Our current system draws from this history of domestic oppression, with one new ingredient thrown into the mix: the colonial boomerang. While living British people may not have known the iron fist of their benefactor state until recently, the many colonies of the Empire knew it like their own hands. Ireland experienced hundreds of years of colonial dictatorship at the hands of its English occupiers, who dissolved the peoples’ ancestral legal codes in favour of its own despotic rules. During the early-20th century in India, anyone even vaguely suspected of contributing to the anti-imperialist cause was subject to arbitrary internment, anyone that dared protest against their treatment by the colonisers were liable to be murdered by colonial cops. In 1969, the Metropolitan police invaded Anguilla in order to suppress its own breakaway from the empire, bringing it back into the imperial core where it remains as an “overseas territory” to this day. What we are experiencing now is what those on the receiving end of the British Empire have experienced for hundreds of years, our colonial policing system has simply come home to roost.
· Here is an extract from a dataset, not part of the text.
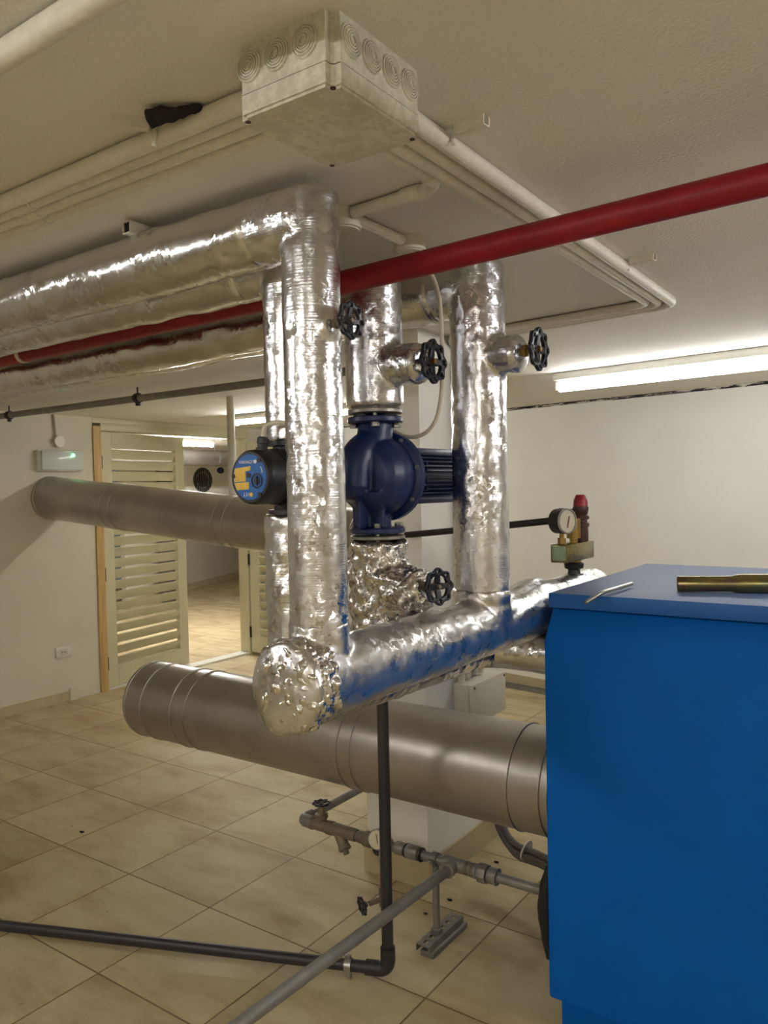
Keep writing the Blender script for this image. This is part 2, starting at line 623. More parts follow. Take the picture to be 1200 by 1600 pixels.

It is for this reason that we must make something clear: the United Kingdom and all its institutions must be liquidated. The urge to restrain and reform its more oppressive impulses is a noble desire, but a foolish one. The Police, Crime, Sentencing and Courts Bill merely represents the culmination of centuries of governmental autocracy, these amendments mark only the latest targets for its repressive apparatus. No matter how much we protest, petition or plea with our rulers to do otherwise, this bill will make its way through parliament and into law. We will lose our freedom of assembly and it will only be the first of many freedoms that will be lost in the coming years.

The opposition will not save us. The aristocrats and their moribund monarch will not deliver us. The police will not look at their new powers and simply decide to be delicate in their approach. The British state is designed to be this way. It has been designed to be this way for nearly a thousand years.

Our solution to the coming regime cannot be one of light nudges and petty gestures, it must be one of fire and carnage. If the Westminster junta cannot deal with our right to say “no” to their edicts and diktats, then it becomes necessary to say “no” to the whole damn thing. Once this bill passes, and it will pass, it must be taken as a sign to put a torch to the entire legal regime of Police, Crime, Sentencing and Courts. A sign that our own justice system is not fit for purpose, that we must replace it with one that we can ourselves implement and control. A new justice system, designed for the pursuit of justice, rather than persecution.

If the state cannot respect our dissent, then why should we accept its existence?

On Wednesday 8 December, the House of Lords will begin amending the Police, Crime, Sentencing and Courts Bill.

Join the protest at 5-7pm in Victoria Tower Gardens, Westminster (adjacent to Lambeth Bridge north side).


[1] With the exception of abstentions by a few quivering cowards, Johnny Mercer (Moor View), Anne Marie Morris (Newton Abbot) and Charles Walker (Broxbourne), the entire Parliamentary Conservative Party voted for the bill. The abstentions were joined by the Brownite snake Steve McCabe (Selly Oak), but it was otherwise opposed by everyone else.

[2] These include an amendment to respect the “right to protest”, supported by the former Fabian Alf Dubs, the embodiment of upper-class environmentalism Jenny Jones, the cop-turned-Liberal-Aristocrat Brian Paddick, and our own libertarian Lord Peter Hain.

[3] One of which includes the implementation of a Women’s Justice Board, proposed by the Liberal Lords Jonathan Marks and Mike German. Another includes the repeal of the 1824 Vagrancy Act, by Richard Best, the former Mayor of Watford Dorothy Thornhill, the Blairite stooge Charlie Falconer and the Aussie vanguard of the Green Party’s golden age Natalie Bennett.

[4] Racialised people are already six times more likely to be stopped than white people.